__GIVEN INSTRUCTION__. Exactly the lines from the start of the data through the line containing "1.6, 1.5, False)" should be output, with both ends kept and nothing added.
— Begin —
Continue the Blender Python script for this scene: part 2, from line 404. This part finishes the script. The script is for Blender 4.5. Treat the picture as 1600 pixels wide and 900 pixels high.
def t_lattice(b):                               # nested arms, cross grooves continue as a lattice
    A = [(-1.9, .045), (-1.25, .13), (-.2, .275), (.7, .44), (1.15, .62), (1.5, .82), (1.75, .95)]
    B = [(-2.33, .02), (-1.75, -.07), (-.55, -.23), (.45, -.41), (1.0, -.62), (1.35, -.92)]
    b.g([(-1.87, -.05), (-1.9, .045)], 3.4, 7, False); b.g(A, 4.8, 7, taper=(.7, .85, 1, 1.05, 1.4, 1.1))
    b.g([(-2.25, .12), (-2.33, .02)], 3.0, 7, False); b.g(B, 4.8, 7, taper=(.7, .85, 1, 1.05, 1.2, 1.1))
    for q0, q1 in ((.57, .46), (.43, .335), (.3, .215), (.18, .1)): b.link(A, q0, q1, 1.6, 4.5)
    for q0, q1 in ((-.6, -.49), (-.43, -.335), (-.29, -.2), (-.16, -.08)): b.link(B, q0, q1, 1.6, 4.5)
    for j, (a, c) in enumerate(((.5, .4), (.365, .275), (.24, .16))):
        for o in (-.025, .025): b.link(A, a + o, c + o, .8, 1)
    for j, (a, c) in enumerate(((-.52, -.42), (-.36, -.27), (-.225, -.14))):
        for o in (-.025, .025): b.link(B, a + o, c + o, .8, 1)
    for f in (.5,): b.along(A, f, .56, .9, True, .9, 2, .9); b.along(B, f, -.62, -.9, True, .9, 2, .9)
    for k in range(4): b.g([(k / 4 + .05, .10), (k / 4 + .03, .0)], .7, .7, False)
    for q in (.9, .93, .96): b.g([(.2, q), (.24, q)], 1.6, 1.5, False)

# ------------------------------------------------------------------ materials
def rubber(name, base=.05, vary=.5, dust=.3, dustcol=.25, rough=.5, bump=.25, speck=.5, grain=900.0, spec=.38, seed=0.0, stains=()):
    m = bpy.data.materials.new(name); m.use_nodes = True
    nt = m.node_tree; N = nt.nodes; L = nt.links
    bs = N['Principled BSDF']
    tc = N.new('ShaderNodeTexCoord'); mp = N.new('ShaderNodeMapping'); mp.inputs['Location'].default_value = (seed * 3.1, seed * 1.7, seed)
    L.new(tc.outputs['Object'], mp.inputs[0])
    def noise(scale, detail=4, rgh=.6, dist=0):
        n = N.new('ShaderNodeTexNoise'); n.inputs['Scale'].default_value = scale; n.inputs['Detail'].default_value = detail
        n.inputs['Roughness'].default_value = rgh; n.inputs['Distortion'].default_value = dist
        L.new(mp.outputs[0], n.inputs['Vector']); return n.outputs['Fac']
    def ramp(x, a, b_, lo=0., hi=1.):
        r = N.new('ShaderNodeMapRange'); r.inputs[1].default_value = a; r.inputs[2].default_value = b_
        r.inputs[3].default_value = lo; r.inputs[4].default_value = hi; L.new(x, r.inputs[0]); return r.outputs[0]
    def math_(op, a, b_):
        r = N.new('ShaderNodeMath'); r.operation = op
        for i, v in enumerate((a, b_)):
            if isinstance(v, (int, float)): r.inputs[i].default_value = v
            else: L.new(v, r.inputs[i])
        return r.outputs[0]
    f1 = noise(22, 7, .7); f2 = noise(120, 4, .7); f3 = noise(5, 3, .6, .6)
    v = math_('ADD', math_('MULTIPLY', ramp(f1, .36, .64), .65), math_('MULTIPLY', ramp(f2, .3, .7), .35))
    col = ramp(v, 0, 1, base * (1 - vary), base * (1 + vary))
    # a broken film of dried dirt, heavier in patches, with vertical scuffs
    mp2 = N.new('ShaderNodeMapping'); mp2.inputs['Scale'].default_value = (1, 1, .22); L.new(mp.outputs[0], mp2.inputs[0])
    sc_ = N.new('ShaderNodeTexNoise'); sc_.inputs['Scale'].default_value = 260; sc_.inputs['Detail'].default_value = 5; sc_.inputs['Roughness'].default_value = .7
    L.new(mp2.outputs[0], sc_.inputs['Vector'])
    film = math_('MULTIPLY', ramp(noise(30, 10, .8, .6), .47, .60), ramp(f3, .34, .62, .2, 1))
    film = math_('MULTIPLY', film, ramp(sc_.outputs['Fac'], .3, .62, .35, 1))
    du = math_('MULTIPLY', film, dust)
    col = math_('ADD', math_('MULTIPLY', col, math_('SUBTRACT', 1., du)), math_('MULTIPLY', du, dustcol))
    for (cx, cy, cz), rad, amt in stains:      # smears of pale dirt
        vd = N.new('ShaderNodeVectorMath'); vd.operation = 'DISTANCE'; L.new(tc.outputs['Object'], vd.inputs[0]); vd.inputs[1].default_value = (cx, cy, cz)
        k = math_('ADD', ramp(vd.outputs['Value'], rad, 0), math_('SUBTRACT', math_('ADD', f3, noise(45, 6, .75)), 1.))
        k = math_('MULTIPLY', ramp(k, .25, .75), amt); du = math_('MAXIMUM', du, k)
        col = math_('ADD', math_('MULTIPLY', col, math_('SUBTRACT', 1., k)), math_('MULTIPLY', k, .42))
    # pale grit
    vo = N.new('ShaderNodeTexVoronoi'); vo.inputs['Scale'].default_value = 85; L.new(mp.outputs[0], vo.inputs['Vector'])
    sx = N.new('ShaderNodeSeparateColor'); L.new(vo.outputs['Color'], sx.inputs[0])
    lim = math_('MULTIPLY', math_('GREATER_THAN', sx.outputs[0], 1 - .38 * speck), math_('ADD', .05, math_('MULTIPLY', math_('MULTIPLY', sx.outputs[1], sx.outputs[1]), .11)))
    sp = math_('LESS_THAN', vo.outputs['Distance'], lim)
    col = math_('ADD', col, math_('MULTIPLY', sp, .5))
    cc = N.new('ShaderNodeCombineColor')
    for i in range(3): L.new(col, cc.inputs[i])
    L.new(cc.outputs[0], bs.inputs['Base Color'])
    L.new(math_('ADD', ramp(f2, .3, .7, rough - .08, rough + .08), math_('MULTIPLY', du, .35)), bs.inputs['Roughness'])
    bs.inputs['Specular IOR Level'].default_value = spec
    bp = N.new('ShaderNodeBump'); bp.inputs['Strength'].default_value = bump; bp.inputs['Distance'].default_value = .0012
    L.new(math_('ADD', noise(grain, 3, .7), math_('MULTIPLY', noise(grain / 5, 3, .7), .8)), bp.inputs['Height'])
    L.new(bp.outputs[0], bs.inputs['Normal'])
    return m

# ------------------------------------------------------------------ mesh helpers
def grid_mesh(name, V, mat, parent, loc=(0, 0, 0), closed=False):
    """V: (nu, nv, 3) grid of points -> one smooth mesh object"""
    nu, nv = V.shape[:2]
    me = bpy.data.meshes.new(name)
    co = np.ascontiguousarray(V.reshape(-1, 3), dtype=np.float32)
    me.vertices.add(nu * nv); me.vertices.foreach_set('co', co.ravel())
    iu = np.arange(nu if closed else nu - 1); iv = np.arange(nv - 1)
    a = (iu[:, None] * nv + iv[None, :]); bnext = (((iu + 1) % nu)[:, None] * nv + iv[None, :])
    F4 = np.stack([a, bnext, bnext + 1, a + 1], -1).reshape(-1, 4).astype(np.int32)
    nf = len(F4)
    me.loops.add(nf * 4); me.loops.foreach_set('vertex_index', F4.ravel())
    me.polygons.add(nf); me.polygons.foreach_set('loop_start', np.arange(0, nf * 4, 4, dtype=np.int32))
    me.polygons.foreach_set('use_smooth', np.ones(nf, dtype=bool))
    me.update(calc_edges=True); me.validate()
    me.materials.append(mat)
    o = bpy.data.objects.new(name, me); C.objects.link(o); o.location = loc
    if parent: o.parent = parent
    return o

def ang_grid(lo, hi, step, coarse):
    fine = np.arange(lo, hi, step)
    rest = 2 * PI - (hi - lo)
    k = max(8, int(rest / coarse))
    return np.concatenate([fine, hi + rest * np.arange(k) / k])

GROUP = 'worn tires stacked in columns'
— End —
__WORKED ANSWER__.
Continue the Blender Python script for this scene: part 2, from line 404. This part finishes the script. The script is for Blender 4.5. Treat the picture as 1600 pixels wide and 900 pixels high.
def t_lattice(b):                               # nested arms, cross grooves continue as a lattice
    A = [(-1.9, .045), (-1.25, .13), (-.2, .275), (.7, .44), (1.15, .62), (1.5, .82), (1.75, .95)]
    B = [(-2.33, .02), (-1.75, -.07), (-.55, -.23), (.45, -.41), (1.0, -.62), (1.35, -.92)]
    b.g([(-1.87, -.05), (-1.9, .045)], 3.4, 7, False); b.g(A, 4.8, 7, taper=(.7, .85, 1, 1.05, 1.4, 1.1))
    b.g([(-2.25, .12), (-2.33, .02)], 3.0, 7, False); b.g(B, 4.8, 7, taper=(.7, .85, 1, 1.05, 1.2, 1.1))
    for q0, q1 in ((.57, .46), (.43, .335), (.3, .215), (.18, .1)): b.link(A, q0, q1, 1.6, 4.5)
    for q0, q1 in ((-.6, -.49), (-.43, -.335), (-.29, -.2), (-.16, -.08)): b.link(B, q0, q1, 1.6, 4.5)
    for j, (a, c) in enumerate(((.5, .4), (.365, .275), (.24, .16))):
        for o in (-.025, .025): b.link(A, a + o, c + o, .8, 1)
    for j, (a, c) in enumerate(((-.52, -.42), (-.36, -.27), (-.225, -.14))):
        for o in (-.025, .025): b.link(B, a + o, c + o, .8, 1)
    for f in (.5,): b.along(A, f, .56, .9, True, .9, 2, .9); b.along(B, f, -.62, -.9, True, .9, 2, .9)
    for k in range(4): b.g([(k / 4 + .05, .10), (k / 4 + .03, .0)], .7, .7, False)
    for q in (.9, .93, .96): b.g([(.2, q), (.24, q)], 1.6, 1.5, False)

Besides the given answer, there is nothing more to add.